101. Le Parlement canadien a soupesé les intérêts en jeu, ceux du justiciable et ceux de la collectivité. Il en est arrivé à faire un choix qui reconnaît le droit à la sécurité collective tout en prescrivant une procédure où un juge, jouissant de l'indépendance et de l'impartialité requises, décide si la divulgation de renseignements ou d'éléments de preuve porterait atteinte à la sécurité nationale ou à celle d'autrui.

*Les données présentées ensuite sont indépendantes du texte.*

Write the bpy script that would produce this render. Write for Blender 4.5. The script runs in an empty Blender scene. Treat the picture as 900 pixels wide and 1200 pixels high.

Les arguments de l'appelant fondés sur les facteurs c)1 d)2 et e)3 n'ont pas, à notre avis, un impact cumulatif permettant de conclure à l'inconstitutionnalité du processus mis en place par le législateur.

 

1c) la décision du juge désigné se prend à partir de preuves secrètes auxquelles l'appelant n'a pas accès

 

2d) l'appelant n'obtient pas de résumé de l'information qui ne lui est pas dévoilée

 

3e) il n'existe aucun moyen pour l'appelant de tester la validité et la crédibilité de cette information et, donc, il lui est difficile, voire impossible, de la réfuter

 

[Charkaoui, précité.]

 

[26]           Il ne reste qu’à déterminer si la destruction de certaines notes entache d’inéquité une procédure qui est autrement équitable et valide au plan constitutionnel.

 

[27]           D’emblée je dois dire en passant que je trouve peu convaincante la justification offerte par les Ministres pour cette politique du SCRS. Selon eux, cette politique se fonde sur l’article 12 de la Loi sur le service canadien du renseignement et la sécurité, qui se lit comme suit :

12. Le Service recueille, au moyen d'enquêtes ou autrement, dans la mesure strictement nécessaire, et analyse et conserve les informations et renseignements sur les activités dont il existe des motifs raisonnables de soupçonner qu'elles constituent des menaces envers la sécurité du Canada; il en fait rapport au gouvernement du Canada et le conseille à cet égard.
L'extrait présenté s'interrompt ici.